Мало того, что Александр Сергеевич оставил по себе прилично всякого потомства, древо его в какой-то момент сплелось с ветвями деревца внучатого племянника Гоголя и, казалось бы – вот то-то мог бы получиться если не вид, то сорт, но… Сегодня в одной только России официально числятся с полсотни кровопреемников поэта; по миру и вовсе без счета; но вот последний прямой по мужской линии живет теперь в Бельгии, детей не имеет и стихов не пишет. То есть, Шекспир конечно мудрый человек, но эта его идея про «Пускай с годами стынущая кровь в наследнике твоем пылает вновь»… не выглядит ответом на вопрос «зачем мы здесь».

     Но вот ведь какая штука! Наверное несложно обнаружить в России человека такого, который не вспомнит ни одной строчки из Лермонтова, Тютчева или Фета; еще легче найти не знающих из Маяковского, Блока или Ахматовой; есть и такие, что даже не слышали имен Анненского, Волошина или Мандельштама, но нет таких, начиная от розовых ногтей, которые бы не знали хотя бы Лукоморья. Может, дело не в крови, которую ты разбрызгал, но в семенах, которые ты рассыпал? Или Пушкин и вовсе сделался уже частью, содержанием коллективного бессознательного нации, когда любой ребенок рождается уже со стихами о Лукоморье в голове? Конечно только русский ребенок, родившийся там, где русский дух, где Русью пахнет.

     Сам же поэт здорово заблуждался насчет финна, тунгуза и калмыка, ибо Пушкин непереводим, как непереводима русская душа. Набоков весь расстарался, перекладывая на английский Евгения Онегина – на челе англоязычного читателя не отразилось ничего; Тургенев как-то перевел несколько его стихов на французский и показал их Флоберу, на что тот высказался в таком уничижительном смысле, что… Впрочем, что нам за дело, как там думает себе о Пушкине другая-третья «мадам Бовари». Пушкин – богатство только русское, а то, что он не в копилке мира, так это его, мира проблема, проблема и изъян.

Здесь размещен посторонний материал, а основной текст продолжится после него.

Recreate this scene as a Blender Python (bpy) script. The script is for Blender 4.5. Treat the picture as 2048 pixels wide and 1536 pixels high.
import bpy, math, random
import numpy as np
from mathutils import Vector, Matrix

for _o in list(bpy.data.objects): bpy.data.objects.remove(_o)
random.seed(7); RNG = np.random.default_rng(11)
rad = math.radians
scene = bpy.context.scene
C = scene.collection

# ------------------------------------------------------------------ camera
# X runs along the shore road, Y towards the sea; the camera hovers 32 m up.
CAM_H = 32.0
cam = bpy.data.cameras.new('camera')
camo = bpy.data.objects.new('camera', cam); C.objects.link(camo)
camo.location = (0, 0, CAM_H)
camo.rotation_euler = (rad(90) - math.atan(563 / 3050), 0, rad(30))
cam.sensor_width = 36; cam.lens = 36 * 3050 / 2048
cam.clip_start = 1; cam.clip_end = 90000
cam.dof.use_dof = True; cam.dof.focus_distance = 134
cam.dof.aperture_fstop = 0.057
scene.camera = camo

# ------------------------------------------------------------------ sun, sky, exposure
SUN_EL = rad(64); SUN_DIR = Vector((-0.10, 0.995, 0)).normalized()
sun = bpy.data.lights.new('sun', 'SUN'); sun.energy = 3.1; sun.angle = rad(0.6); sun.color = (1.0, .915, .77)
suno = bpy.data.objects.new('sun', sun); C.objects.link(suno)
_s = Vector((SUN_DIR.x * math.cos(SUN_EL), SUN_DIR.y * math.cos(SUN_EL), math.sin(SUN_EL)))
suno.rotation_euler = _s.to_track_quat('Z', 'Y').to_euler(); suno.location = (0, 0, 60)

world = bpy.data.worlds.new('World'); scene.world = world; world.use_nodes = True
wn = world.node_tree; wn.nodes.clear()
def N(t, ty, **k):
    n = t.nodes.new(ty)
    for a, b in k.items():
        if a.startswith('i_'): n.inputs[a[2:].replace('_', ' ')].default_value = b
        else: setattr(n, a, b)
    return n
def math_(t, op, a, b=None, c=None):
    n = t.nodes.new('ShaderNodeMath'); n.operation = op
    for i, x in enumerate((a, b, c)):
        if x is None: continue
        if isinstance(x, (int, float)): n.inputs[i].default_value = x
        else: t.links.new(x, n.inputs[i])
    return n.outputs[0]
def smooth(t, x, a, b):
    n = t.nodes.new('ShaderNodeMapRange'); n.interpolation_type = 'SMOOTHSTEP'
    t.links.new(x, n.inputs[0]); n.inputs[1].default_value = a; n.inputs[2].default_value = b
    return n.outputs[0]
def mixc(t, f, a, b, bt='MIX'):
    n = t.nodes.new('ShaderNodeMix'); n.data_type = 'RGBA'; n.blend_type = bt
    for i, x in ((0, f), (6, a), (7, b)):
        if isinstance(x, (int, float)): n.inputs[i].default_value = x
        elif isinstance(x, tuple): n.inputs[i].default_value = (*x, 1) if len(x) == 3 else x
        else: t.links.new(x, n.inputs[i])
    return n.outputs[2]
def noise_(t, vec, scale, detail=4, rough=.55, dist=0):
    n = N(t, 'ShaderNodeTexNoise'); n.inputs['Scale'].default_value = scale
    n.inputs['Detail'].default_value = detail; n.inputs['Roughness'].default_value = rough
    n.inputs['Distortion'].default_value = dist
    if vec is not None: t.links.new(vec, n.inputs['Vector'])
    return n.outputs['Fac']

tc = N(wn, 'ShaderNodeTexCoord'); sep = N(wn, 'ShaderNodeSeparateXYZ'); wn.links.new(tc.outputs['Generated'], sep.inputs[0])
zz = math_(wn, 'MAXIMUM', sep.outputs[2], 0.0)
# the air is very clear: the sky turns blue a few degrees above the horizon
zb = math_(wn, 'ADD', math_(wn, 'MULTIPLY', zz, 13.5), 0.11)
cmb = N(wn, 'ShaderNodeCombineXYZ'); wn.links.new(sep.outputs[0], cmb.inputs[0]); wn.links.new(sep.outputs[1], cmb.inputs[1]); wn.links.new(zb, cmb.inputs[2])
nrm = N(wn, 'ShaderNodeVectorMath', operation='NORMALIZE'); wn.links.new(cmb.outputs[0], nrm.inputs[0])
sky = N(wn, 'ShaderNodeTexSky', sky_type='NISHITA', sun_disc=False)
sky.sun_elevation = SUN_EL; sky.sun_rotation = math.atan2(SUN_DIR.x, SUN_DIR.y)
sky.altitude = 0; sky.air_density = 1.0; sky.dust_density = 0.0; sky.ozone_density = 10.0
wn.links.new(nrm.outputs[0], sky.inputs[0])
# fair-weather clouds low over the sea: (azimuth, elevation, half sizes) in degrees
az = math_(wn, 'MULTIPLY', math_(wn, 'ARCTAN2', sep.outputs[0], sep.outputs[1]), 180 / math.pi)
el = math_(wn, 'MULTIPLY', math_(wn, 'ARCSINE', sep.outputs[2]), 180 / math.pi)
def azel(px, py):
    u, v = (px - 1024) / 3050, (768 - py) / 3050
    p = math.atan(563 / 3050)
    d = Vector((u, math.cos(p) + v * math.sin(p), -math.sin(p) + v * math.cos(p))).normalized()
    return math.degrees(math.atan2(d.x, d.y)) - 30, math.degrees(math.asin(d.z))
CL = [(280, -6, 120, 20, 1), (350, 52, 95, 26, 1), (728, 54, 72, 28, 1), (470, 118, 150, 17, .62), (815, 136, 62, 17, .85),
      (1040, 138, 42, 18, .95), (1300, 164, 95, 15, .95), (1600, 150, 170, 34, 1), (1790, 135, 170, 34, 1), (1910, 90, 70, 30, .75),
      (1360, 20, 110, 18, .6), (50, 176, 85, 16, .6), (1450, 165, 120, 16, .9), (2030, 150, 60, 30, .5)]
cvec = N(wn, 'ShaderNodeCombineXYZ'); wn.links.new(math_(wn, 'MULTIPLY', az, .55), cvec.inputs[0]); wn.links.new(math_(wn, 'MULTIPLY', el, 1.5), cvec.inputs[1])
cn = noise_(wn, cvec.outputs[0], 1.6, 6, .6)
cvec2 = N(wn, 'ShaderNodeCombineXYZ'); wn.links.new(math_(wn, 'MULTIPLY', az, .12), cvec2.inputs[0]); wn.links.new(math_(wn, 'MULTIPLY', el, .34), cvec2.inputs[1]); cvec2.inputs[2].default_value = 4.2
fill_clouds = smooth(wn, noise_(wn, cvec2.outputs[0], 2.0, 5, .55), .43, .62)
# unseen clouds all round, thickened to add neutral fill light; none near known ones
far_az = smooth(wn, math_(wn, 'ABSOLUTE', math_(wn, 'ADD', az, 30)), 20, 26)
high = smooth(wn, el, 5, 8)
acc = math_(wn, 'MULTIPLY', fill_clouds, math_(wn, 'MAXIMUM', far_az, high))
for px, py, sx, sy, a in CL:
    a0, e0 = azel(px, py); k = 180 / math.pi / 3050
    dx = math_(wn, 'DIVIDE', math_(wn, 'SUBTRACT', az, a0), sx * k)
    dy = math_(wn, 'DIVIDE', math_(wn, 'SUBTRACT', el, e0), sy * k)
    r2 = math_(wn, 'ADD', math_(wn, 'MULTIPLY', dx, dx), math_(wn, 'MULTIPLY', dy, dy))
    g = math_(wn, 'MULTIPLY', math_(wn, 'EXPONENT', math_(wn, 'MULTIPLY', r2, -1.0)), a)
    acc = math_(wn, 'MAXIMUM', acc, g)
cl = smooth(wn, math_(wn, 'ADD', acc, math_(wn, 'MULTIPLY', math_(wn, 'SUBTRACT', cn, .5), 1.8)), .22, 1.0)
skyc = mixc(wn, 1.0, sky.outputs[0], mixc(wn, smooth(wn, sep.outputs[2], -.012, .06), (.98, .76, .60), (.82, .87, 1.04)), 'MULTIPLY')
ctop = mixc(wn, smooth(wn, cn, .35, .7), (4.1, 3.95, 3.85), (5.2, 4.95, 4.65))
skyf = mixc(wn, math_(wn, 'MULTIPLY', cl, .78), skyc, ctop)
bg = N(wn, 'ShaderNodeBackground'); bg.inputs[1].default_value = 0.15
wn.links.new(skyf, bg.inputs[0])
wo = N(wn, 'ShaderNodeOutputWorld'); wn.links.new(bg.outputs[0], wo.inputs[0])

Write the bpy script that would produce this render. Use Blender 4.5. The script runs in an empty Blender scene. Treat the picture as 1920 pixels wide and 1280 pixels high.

     Сегодня такое настало пакостное время (или всегда так было?), что всем-то мы не нравимся и всякая, прости господи, от Литвы до Америки до колик мечтает, чтобы мы не были вовсе. Трудно судить, что там насчет ядерного щита и прочих мускулов, но завоевать нас можно исключительно только убив нашу душу, а как такое сделать, когда в каждой Лукоморье, Дуб зеленый, Златая цепь и Ученый кот? И в какое место русской куклы вуду ни воткни ржавой иглой, - а там такое что-то занебесное:

Но вот уж близко. Перед ними
Уж белокаменной Москвы
Как жар, крестами золотыми
Горят старинные главы.
Ах, братцы! как я был доволен,
Когда церквей и колоколен,
Садов, чертогов полукруг
Открылся предо мною вдруг!
Как часто в горестной разлуке,
В моей блуждающей судьбе,
Москва, я думал о тебе!
Москва... как много в этом звуке
Для сердца русского слилось!
Как много в нем отозвалось!

     С днем рождения, Александр Сергеевич!